Where MLK and Coretta met and studied, a memorial will rise

Jan 15, 2021 | 8:02 AM

BOSTON — A major memorial honouring Martin Luther King Jr. and Coretta Scott King is moving forward in Boston, where they met and studied in the 1950s.

King Boston, the privately funded organization co-ordinating the estimated $9.5 million project, said this week that fabrication of a roughly 22-foot-high bronze sculpture depicting four arms embracing is expected to begin in March after years of planning.

When unveiled late next year, “The Embrace” will be one of the country’s largest new memorials dedicated to racial equity, the organization says. It will be installed on Boston Common near the site of a 1965 rally and march led by MLK, who would have turned 92 on Friday.

Imari Paris Jeffries, King Boston’s executive director, said organizers hope their broader effort serves as a model for how public monuments can spark positive action in the wake of the national reckoning on racism sparked by the killing of George Floyd in Minneapolis last year.

Besides the King memorial, the organization is also raising money to build an economic justice centre in Roxbury, a historically Black neighbourhood in Boston where MLK preached. It also plans to launch an annual gathering exploring issues of race and equity.

“It’s not only how symbols and monuments represent this commitment to equity and inclusion,” Jeffries said. “It’s also about how research, data and policy work to find new solutions, and how we use the arts and humanities to ground us.”

Dr. Vicki Crawford, director of the MLK collection at Morehouse College, the civil right’s leader’s alma mater in Atlanta, Georgia, said the Boston project also stands out because it honours the sizeable contributions of Coretta Scott King alongside her husband.

She founded the Martin Luther King Jr. Center for Nonviolent Social Change in Atlanta and led the successful push to make his birthday a national holiday after his assassination in 1968.

“She hasn’t received adequate recognition for institutionalizing his philosophy of nonviolence,” Crawford said. “He could not have done it without her by his side.”

Other recent monuments to MLK include a bronze statue on Georgia Capitol grounds, dedicated in 2017, and the towering granite likeness off the National Mall that opened in 2011.

King Boston was launched in 2017 to address what organizers viewed as a glaring deficiency, considering MLK spent some of his formative years in Boston. The Georgia native earned a doctorate in theology from Boston University and was assistant minister at the city’s Twelfth Baptist Church.

The memorial effort was later broadened to honour Coretta Scott King, who earned a degree in music education from the New England Conservatory. It has been further expanded to also recognize Boston civil rights leaders during the 1960s, whose names will be memorialized in the surrounding plaza.

Like other racial justice efforts, Jeffries said King Boston has been bolstered by civic activism following Floyd’s killing. The organization collected roughly $8 million of the total $12 million it has raised to date in roughly eight months last year, he said.

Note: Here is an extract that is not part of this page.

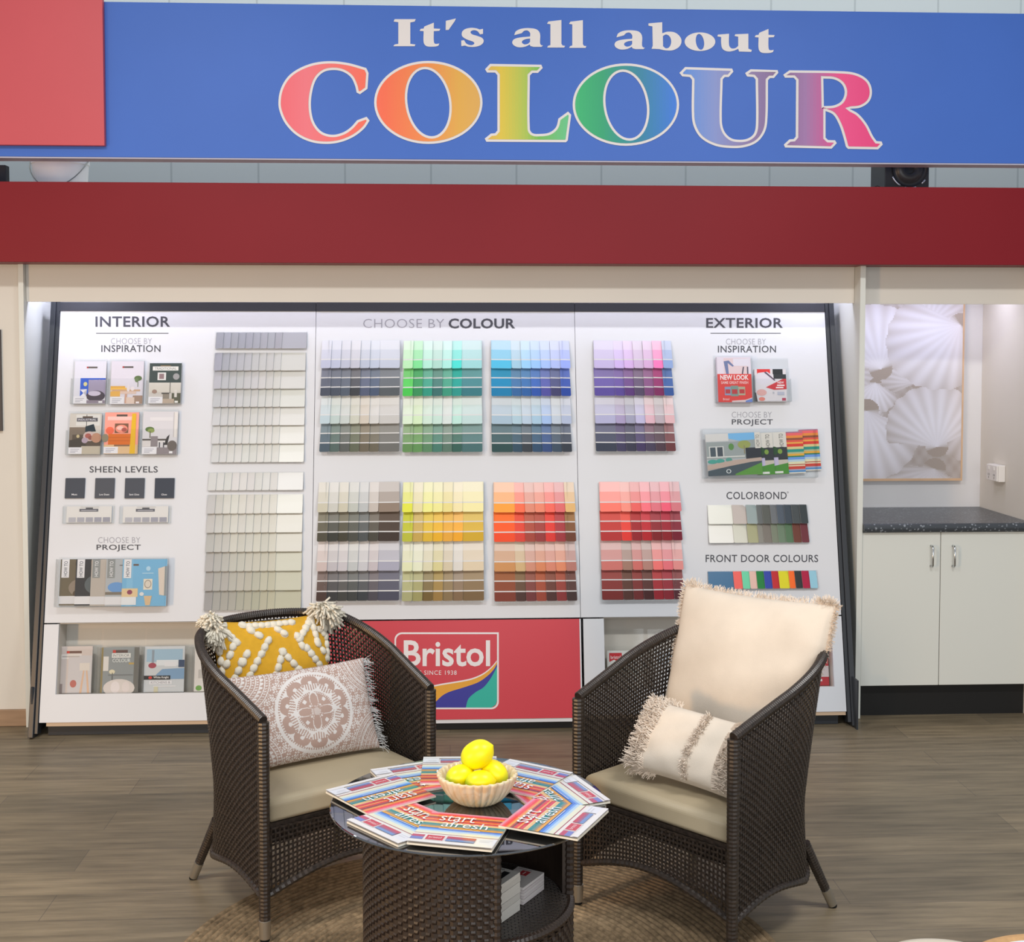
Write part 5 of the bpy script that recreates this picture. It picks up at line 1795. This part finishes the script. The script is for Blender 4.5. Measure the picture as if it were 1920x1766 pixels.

The project also comes as Boston, which was scarred by violent protests over efforts to desegregate its public schools in the 1970s, is enjoying something of a “Black Renaissance,” Jeffries said.

The city of almost 700,000 residents, roughly a quarter of them Black, now has its first Black police commissioner and is also home to the state’s first Black female district attorney and the state’s first Black congresswoman. Soon, New England’s largest city will also have its first Black and first female mayor.

“It seems with every passing day this piece becomes so necessary,” said Hank Willis Thomas, the Brooklyn artist who designed the Boston memorial. “I never imagined how prescient this would be.”